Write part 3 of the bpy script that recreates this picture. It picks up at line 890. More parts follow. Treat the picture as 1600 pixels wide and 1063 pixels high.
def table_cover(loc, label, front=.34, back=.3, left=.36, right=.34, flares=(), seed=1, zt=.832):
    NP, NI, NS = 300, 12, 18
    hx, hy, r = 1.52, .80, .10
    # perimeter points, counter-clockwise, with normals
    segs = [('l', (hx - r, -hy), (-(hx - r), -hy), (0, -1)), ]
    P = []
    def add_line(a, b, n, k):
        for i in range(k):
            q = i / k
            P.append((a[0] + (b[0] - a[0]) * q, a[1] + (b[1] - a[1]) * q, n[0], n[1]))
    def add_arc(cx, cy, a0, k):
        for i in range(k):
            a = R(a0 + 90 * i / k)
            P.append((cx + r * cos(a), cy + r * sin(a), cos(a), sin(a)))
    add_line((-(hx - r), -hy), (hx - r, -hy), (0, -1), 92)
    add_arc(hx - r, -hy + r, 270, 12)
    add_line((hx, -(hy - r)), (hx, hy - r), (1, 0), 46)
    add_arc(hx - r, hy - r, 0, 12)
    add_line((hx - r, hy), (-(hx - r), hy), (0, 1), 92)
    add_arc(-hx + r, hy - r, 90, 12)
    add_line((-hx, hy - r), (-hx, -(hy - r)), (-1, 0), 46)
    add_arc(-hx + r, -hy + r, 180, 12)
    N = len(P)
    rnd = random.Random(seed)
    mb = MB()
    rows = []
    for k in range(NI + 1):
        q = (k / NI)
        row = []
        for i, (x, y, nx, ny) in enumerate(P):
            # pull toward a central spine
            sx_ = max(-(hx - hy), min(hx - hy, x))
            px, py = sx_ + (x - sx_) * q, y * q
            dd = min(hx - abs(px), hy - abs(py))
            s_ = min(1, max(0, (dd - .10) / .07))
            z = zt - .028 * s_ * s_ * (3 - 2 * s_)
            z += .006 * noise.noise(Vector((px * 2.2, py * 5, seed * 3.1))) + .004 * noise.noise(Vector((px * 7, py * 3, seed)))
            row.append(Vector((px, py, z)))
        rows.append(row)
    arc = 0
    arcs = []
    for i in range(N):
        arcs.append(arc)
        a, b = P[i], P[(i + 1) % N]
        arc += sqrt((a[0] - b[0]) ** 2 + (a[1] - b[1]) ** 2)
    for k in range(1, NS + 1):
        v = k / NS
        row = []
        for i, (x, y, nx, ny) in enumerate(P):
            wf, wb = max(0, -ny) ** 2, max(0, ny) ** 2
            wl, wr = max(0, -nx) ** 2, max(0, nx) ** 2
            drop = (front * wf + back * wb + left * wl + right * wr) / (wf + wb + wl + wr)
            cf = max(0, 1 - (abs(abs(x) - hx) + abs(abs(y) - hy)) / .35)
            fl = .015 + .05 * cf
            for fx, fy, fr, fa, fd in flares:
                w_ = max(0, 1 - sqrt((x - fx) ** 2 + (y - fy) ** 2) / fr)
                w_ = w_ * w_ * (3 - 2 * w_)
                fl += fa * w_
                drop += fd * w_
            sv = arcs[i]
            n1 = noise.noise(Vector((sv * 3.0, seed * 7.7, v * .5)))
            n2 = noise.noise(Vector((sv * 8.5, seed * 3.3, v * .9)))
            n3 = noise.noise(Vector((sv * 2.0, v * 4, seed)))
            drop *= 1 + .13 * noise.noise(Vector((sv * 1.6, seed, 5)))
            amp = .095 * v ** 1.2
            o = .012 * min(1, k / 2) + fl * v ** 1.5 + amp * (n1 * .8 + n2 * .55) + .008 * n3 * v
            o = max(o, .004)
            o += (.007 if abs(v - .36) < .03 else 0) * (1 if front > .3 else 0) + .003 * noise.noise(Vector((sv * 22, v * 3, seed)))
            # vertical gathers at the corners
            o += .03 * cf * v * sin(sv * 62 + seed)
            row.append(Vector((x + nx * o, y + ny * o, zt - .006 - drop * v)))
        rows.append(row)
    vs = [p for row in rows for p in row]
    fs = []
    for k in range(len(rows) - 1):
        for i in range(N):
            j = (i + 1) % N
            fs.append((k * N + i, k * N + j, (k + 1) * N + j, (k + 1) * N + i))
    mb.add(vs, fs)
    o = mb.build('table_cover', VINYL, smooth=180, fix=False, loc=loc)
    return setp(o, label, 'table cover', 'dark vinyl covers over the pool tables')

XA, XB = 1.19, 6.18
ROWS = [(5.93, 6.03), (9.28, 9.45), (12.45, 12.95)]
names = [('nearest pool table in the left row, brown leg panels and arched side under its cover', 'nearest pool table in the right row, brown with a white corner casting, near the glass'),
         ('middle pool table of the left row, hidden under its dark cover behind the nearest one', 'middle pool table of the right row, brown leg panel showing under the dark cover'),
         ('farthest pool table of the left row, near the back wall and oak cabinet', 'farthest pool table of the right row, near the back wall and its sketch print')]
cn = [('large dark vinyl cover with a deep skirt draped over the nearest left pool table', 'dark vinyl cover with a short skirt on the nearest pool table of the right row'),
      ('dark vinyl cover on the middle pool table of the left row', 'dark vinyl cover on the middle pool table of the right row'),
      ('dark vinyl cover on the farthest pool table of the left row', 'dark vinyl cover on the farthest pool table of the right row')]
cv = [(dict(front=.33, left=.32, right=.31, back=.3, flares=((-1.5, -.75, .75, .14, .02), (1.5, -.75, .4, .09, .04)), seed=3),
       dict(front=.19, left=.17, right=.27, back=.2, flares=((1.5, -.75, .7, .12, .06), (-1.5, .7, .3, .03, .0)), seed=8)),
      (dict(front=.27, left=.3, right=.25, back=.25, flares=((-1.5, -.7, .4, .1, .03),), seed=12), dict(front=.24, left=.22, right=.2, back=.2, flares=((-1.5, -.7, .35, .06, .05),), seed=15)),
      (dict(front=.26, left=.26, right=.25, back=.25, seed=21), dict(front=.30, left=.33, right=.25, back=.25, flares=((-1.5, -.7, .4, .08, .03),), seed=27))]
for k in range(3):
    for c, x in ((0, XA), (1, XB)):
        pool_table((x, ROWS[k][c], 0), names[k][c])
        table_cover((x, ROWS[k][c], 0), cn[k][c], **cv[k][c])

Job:
Quote each line of the data above exactly as written.

Result for this task:
Write part 3 of the bpy script that recreates this picture. It picks up at line 890. More parts follow. Treat the picture as 1600 pixels wide and 1063 pixels high.
def table_cover(loc, label, front=.34, back=.3, left=.36, right=.34, flares=(), seed=1, zt=.832):
    NP, NI, NS = 300, 12, 18
    hx, hy, r = 1.52, .80, .10
    # perimeter points, counter-clockwise, with normals
    segs = [('l', (hx - r, -hy), (-(hx - r), -hy), (0, -1)), ]
    P = []
    def add_line(a, b, n, k):
        for i in range(k):
            q = i / k
            P.append((a[0] + (b[0] - a[0]) * q, a[1] + (b[1] - a[1]) * q, n[0], n[1]))
    def add_arc(cx, cy, a0, k):
        for i in range(k):
            a = R(a0 + 90 * i / k)
            P.append((cx + r * cos(a), cy + r * sin(a), cos(a), sin(a)))
    add_line((-(hx - r), -hy), (hx - r, -hy), (0, -1), 92)
    add_arc(hx - r, -hy + r, 270, 12)
    add_line((hx, -(hy - r)), (hx, hy - r), (1, 0), 46)
    add_arc(hx - r, hy - r, 0, 12)
    add_line((hx - r, hy), (-(hx - r), hy), (0, 1), 92)
    add_arc(-hx + r, hy - r, 90, 12)
    add_line((-hx, hy - r), (-hx, -(hy - r)), (-1, 0), 46)
    add_arc(-hx + r, -hy + r, 180, 12)
    N = len(P)
    rnd = random.Random(seed)
    mb = MB()
    rows = []
    for k in range(NI + 1):
        q = (k / NI)
        row = []
        for i, (x, y, nx, ny) in enumerate(P):
            # pull toward a central spine
            sx_ = max(-(hx - hy), min(hx - hy, x))
            px, py = sx_ + (x - sx_) * q, y * q
            dd = min(hx - abs(px), hy - abs(py))
            s_ = min(1, max(0, (dd - .10) / .07))
            z = zt - .028 * s_ * s_ * (3 - 2 * s_)
            z += .006 * noise.noise(Vector((px * 2.2, py * 5, seed * 3.1))) + .004 * noise.noise(Vector((px * 7, py * 3, seed)))
            row.append(Vector((px, py, z)))
        rows.append(row)
    arc = 0
    arcs = []
    for i in range(N):
        arcs.append(arc)
        a, b = P[i], P[(i + 1) % N]
        arc += sqrt((a[0] - b[0]) ** 2 + (a[1] - b[1]) ** 2)
    for k in range(1, NS + 1):
        v = k / NS
        row = []
        for i, (x, y, nx, ny) in enumerate(P):
            wf, wb = max(0, -ny) ** 2, max(0, ny) ** 2
            wl, wr = max(0, -nx) ** 2, max(0, nx) ** 2
            drop = (front * wf + back * wb + left * wl + right * wr) / (wf + wb + wl + wr)
            cf = max(0, 1 - (abs(abs(x) - hx) + abs(abs(y) - hy)) / .35)
            fl = .015 + .05 * cf
            for fx, fy, fr, fa, fd in flares:
                w_ = max(0, 1 - sqrt((x - fx) ** 2 + (y - fy) ** 2) / fr)
                w_ = w_ * w_ * (3 - 2 * w_)
                fl += fa * w_
                drop += fd * w_
            sv = arcs[i]
            n1 = noise.noise(Vector((sv * 3.0, seed * 7.7, v * .5)))
            n2 = noise.noise(Vector((sv * 8.5, seed * 3.3, v * .9)))
            n3 = noise.noise(Vector((sv * 2.0, v * 4, seed)))
            drop *= 1 + .13 * noise.noise(Vector((sv * 1.6, seed, 5)))
            amp = .095 * v ** 1.2
            o = .012 * min(1, k / 2) + fl * v ** 1.5 + amp * (n1 * .8 + n2 * .55) + .008 * n3 * v
            o = max(o, .004)
            o += (.007 if abs(v - .36) < .03 else 0) * (1 if front > .3 else 0) + .003 * noise.noise(Vector((sv * 22, v * 3, seed)))
            # vertical gathers at the corners
            o += .03 * cf * v * sin(sv * 62 + seed)
            row.append(Vector((x + nx * o, y + ny * o, zt - .006 - drop * v)))
        rows.append(row)
    vs = [p for row in rows for p in row]
    fs = []
    for k in range(len(rows) - 1):
        for i in range(N):
            j = (i + 1) % N
            fs.append((k * N + i, k * N + j, (k + 1) * N + j, (k + 1) * N + i))
    mb.add(vs, fs)
    o = mb.build('table_cover', VINYL, smooth=180, fix=False, loc=loc)
    return setp(o, label, 'table cover', 'dark vinyl covers over the pool tables')

XA, XB = 1.19, 6.18
ROWS = [(5.93, 6.03), (9.28, 9.45), (12.45, 12.95)]
names = [('nearest pool table in the left row, brown leg panels and arched side under its cover', 'nearest pool table in the right row, brown with a white corner casting, near the glass'),
         ('middle pool table of the left row, hidden under its dark cover behind the nearest one', 'middle pool table of the right row, brown leg panel showing under the dark cover'),
         ('farthest pool table of the left row, near the back wall and oak cabinet', 'farthest pool table of the right row, near the back wall and its sketch print')]
cn = [('large dark vinyl cover with a deep skirt draped over the nearest left pool table', 'dark vinyl cover with a short skirt on the nearest pool table of the right row'),
      ('dark vinyl cover on the middle pool table of the left row', 'dark vinyl cover on the middle pool table of the right row'),
      ('dark vinyl cover on the farthest pool table of the left row', 'dark vinyl cover on the farthest pool table of the right row')]
cv = [(dict(front=.33, left=.32, right=.31, back=.3, flares=((-1.5, -.75, .75, .14, .02), (1.5, -.75, .4, .09, .04)), seed=3),
       dict(front=.19, left=.17, right=.27, back=.2, flares=((1.5, -.75, .7, .12, .06), (-1.5, .7, .3, .03, .0)), seed=8)),
      (dict(front=.27, left=.3, right=.25, back=.25, flares=((-1.5, -.7, .4, .1, .03),), seed=12), dict(front=.24, left=.22, right=.2, back=.2, flares=((-1.5, -.7, .35, .06, .05),), seed=15)),
      (dict(front=.26, left=.26, right=.25, back=.25, seed=21), dict(front=.30, left=.33, right=.25, back=.25, flares=((-1.5, -.7, .4, .08, .03),), seed=27))]
for k in range(3):
    for c, x in ((0, XA), (1, XB)):
        pool_table((x, ROWS[k][c], 0), names[k][c])
        table_cover((x, ROWS[k][c], 0), cn[k][c], **cv[k][c])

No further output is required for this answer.